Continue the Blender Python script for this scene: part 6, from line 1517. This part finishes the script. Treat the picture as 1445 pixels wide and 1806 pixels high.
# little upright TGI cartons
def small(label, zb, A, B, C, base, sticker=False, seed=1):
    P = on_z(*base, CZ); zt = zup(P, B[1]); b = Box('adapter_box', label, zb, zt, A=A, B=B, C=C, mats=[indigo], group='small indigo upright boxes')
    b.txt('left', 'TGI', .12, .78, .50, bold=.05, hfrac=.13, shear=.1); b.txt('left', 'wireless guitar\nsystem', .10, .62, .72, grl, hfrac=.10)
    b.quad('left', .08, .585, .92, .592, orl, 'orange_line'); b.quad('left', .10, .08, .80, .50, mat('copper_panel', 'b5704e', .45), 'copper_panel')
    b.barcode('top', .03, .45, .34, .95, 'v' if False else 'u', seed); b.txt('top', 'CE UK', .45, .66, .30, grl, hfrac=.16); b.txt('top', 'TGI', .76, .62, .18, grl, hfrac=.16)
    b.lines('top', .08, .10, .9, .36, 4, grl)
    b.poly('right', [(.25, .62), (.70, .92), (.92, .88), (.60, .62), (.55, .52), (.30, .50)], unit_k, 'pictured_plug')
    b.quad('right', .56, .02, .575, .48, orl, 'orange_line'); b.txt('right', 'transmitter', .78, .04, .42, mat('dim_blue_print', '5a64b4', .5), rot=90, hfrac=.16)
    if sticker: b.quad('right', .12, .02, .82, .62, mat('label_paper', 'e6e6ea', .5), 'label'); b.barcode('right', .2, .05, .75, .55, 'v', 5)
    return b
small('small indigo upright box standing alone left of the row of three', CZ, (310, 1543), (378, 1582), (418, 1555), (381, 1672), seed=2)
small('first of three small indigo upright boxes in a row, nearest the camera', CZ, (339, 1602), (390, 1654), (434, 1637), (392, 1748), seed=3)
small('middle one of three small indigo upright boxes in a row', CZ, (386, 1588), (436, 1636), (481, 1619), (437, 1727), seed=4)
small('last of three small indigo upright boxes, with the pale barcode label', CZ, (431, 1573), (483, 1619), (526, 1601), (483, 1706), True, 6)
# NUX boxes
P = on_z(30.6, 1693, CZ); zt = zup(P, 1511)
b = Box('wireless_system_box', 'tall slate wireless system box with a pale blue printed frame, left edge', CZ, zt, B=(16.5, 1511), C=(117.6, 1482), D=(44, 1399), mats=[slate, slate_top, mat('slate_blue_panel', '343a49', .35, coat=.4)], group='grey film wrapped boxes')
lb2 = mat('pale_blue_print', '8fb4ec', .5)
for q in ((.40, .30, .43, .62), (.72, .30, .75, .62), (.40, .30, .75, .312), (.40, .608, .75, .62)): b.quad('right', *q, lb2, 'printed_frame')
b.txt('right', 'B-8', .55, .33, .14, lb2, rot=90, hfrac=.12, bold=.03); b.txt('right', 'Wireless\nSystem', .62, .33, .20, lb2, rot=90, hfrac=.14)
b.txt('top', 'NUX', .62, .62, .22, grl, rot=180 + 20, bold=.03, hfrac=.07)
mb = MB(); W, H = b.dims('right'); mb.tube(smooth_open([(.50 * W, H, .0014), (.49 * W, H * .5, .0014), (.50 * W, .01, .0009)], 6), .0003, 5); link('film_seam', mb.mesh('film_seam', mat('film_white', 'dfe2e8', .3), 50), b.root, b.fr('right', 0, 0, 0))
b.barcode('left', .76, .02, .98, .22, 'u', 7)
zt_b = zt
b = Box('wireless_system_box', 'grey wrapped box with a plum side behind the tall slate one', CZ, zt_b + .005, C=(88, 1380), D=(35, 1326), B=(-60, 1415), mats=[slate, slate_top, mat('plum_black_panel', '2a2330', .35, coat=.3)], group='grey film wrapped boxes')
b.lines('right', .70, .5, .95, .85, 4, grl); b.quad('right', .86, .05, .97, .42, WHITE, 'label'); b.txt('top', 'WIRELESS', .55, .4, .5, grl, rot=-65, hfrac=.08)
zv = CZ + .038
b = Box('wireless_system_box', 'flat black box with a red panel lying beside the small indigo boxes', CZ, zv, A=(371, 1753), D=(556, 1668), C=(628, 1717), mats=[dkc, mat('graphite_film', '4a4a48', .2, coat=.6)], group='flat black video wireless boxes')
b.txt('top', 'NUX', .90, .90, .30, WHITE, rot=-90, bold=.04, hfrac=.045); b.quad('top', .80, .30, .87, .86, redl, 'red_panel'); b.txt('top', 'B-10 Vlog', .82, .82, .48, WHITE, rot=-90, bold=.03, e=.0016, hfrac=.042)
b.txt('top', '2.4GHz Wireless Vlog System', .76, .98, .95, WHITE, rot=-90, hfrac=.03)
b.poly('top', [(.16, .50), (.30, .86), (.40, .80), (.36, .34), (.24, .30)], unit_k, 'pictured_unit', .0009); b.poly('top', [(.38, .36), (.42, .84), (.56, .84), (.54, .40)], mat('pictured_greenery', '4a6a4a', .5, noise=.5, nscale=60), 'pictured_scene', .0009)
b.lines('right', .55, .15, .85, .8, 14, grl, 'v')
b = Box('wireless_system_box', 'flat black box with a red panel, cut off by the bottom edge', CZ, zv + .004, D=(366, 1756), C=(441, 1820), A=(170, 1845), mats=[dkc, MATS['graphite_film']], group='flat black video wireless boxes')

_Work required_
Your task is to repeat the data exactly, with nothing left out.

_Written reply_
Continue the Blender Python script for this scene: part 6, from line 1517. This part finishes the script. Treat the picture as 1445 pixels wide and 1806 pixels high.
# little upright TGI cartons
def small(label, zb, A, B, C, base, sticker=False, seed=1):
    P = on_z(*base, CZ); zt = zup(P, B[1]); b = Box('adapter_box', label, zb, zt, A=A, B=B, C=C, mats=[indigo], group='small indigo upright boxes')
    b.txt('left', 'TGI', .12, .78, .50, bold=.05, hfrac=.13, shear=.1); b.txt('left', 'wireless guitar\nsystem', .10, .62, .72, grl, hfrac=.10)
    b.quad('left', .08, .585, .92, .592, orl, 'orange_line'); b.quad('left', .10, .08, .80, .50, mat('copper_panel', 'b5704e', .45), 'copper_panel')
    b.barcode('top', .03, .45, .34, .95, 'v' if False else 'u', seed); b.txt('top', 'CE UK', .45, .66, .30, grl, hfrac=.16); b.txt('top', 'TGI', .76, .62, .18, grl, hfrac=.16)
    b.lines('top', .08, .10, .9, .36, 4, grl)
    b.poly('right', [(.25, .62), (.70, .92), (.92, .88), (.60, .62), (.55, .52), (.30, .50)], unit_k, 'pictured_plug')
    b.quad('right', .56, .02, .575, .48, orl, 'orange_line'); b.txt('right', 'transmitter', .78, .04, .42, mat('dim_blue_print', '5a64b4', .5), rot=90, hfrac=.16)
    if sticker: b.quad('right', .12, .02, .82, .62, mat('label_paper', 'e6e6ea', .5), 'label'); b.barcode('right', .2, .05, .75, .55, 'v', 5)
    return b
small('small indigo upright box standing alone left of the row of three', CZ, (310, 1543), (378, 1582), (418, 1555), (381, 1672), seed=2)
small('first of three small indigo upright boxes in a row, nearest the camera', CZ, (339, 1602), (390, 1654), (434, 1637), (392, 1748), seed=3)
small('middle one of three small indigo upright boxes in a row', CZ, (386, 1588), (436, 1636), (481, 1619), (437, 1727), seed=4)
small('last of three small indigo upright boxes, with the pale barcode label', CZ, (431, 1573), (483, 1619), (526, 1601), (483, 1706), True, 6)
# NUX boxes
P = on_z(30.6, 1693, CZ); zt = zup(P, 1511)
b = Box('wireless_system_box', 'tall slate wireless system box with a pale blue printed frame, left edge', CZ, zt, B=(16.5, 1511), C=(117.6, 1482), D=(44, 1399), mats=[slate, slate_top, mat('slate_blue_panel', '343a49', .35, coat=.4)], group='grey film wrapped boxes')
lb2 = mat('pale_blue_print', '8fb4ec', .5)
for q in ((.40, .30, .43, .62), (.72, .30, .75, .62), (.40, .30, .75, .312), (.40, .608, .75, .62)): b.quad('right', *q, lb2, 'printed_frame')
b.txt('right', 'B-8', .55, .33, .14, lb2, rot=90, hfrac=.12, bold=.03); b.txt('right', 'Wireless\nSystem', .62, .33, .20, lb2, rot=90, hfrac=.14)
b.txt('top', 'NUX', .62, .62, .22, grl, rot=180 + 20, bold=.03, hfrac=.07)
mb = MB(); W, H = b.dims('right'); mb.tube(smooth_open([(.50 * W, H, .0014), (.49 * W, H * .5, .0014), (.50 * W, .01, .0009)], 6), .0003, 5); link('film_seam', mb.mesh('film_seam', mat('film_white', 'dfe2e8', .3), 50), b.root, b.fr('right', 0, 0, 0))
b.barcode('left', .76, .02, .98, .22, 'u', 7)
zt_b = zt
b = Box('wireless_system_box', 'grey wrapped box with a plum side behind the tall slate one', CZ, zt_b + .005, C=(88, 1380), D=(35, 1326), B=(-60, 1415), mats=[slate, slate_top, mat('plum_black_panel', '2a2330', .35, coat=.3)], group='grey film wrapped boxes')
b.lines('right', .70, .5, .95, .85, 4, grl); b.quad('right', .86, .05, .97, .42, WHITE, 'label'); b.txt('top', 'WIRELESS', .55, .4, .5, grl, rot=-65, hfrac=.08)
zv = CZ + .038
b = Box('wireless_system_box', 'flat black box with a red panel lying beside the small indigo boxes', CZ, zv, A=(371, 1753), D=(556, 1668), C=(628, 1717), mats=[dkc, mat('graphite_film', '4a4a48', .2, coat=.6)], group='flat black video wireless boxes')
b.txt('top', 'NUX', .90, .90, .30, WHITE, rot=-90, bold=.04, hfrac=.045); b.quad('top', .80, .30, .87, .86, redl, 'red_panel'); b.txt('top', 'B-10 Vlog', .82, .82, .48, WHITE, rot=-90, bold=.03, e=.0016, hfrac=.042)
b.txt('top', '2.4GHz Wireless Vlog System', .76, .98, .95, WHITE, rot=-90, hfrac=.03)
b.poly('top', [(.16, .50), (.30, .86), (.40, .80), (.36, .34), (.24, .30)], unit_k, 'pictured_unit', .0009); b.poly('top', [(.38, .36), (.42, .84), (.56, .84), (.54, .40)], mat('pictured_greenery', '4a6a4a', .5, noise=.5, nscale=60), 'pictured_scene', .0009)
b.lines('right', .55, .15, .85, .8, 14, grl, 'v')
b = Box('wireless_system_box', 'flat black box with a red panel, cut off by the bottom edge', CZ, zv + .004, D=(366, 1756), C=(441, 1820), A=(170, 1845), mats=[dkc, MATS['graphite_film']], group='flat black video wireless boxes')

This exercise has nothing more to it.